California: Investigation launched into produced water storage. California’s Central Valley Regional Water Quality Control Board issued investigative orders to 78 companies conducting hydraulic fracturing in the Central Valley. The investigation began after a YouTube video surfaced showing a truck allegedly discharging produced water into an unlined pond in violation of the Water Quality Control Board’s regulations. Vintage Production was fined $60,000 and ordered to study the pit and determine if groundwater was impacted. The Water Quality Control Board is now investigating how common the practice is among area drilling companies.

Colorado: State approves methane regulations. Colorado became the first state to directly regulate methane emissions from oil and gas operations. The new rules will require, among other things, monthly inspections for larger gas processing operations, as well as a methane leak detection and repair program for pipelines, storage tanks, and various process equipment. Overall, they impose a wide array of new emission rules and practices governing glycol dehydrators, pneumatic devices, and other process components. The new regulations are also expected to reduce 92,000 tons of volatile organic chemical emissions, which contribute to ground level ozone formation. The Colorado Air Quality Control Commission worked with the Environmental Defense Fund and drilling companies heavily invested in the state to negotiate the rules. A spokesman for the Environmental Defense Fund touted the regulations as a model for other states to adopt; however, industry trade associations that were not involved in the negotiations stated that the rules were unnecessary, based on outdated information, and had no health benefits.

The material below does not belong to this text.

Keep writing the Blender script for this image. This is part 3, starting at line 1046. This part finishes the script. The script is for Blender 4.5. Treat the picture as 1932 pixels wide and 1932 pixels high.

Pennsylvania: PA Supreme Court denies trial in Act 13 litigation. The Pennsylvania Supreme Court denied a motion by the Commonwealth’s solicitor general to remand the case that invalidated Pennsylvania’s Act 13 to a lower court for a trial on undeveloped factual issues. The court previously struck down the law, in part, a law which established comprehensive state oil and gas regulations for environmental protection, fees, and chemical disclosure, as unconstitutional. The case was remanded so the lower court could determine if any surviving portions of the law can operate independently of those sections that were invalidated.

Business

Chesapeake may spinoff or sell oil field services division. Reportedly, in its drive to continue paying down debt, Chesapeake Energy is contemplating the fate of its oil field services division. Chesapeake previously considered an IPO for the division in 2011, but a drop in gas prices saw other well field service companies crowding into the oil market. Now, with $2.2 billion in revenue last year, Chesapeake stated that a spinoff or sale of the division can reduce complexity within the company while maximizing shareholder value.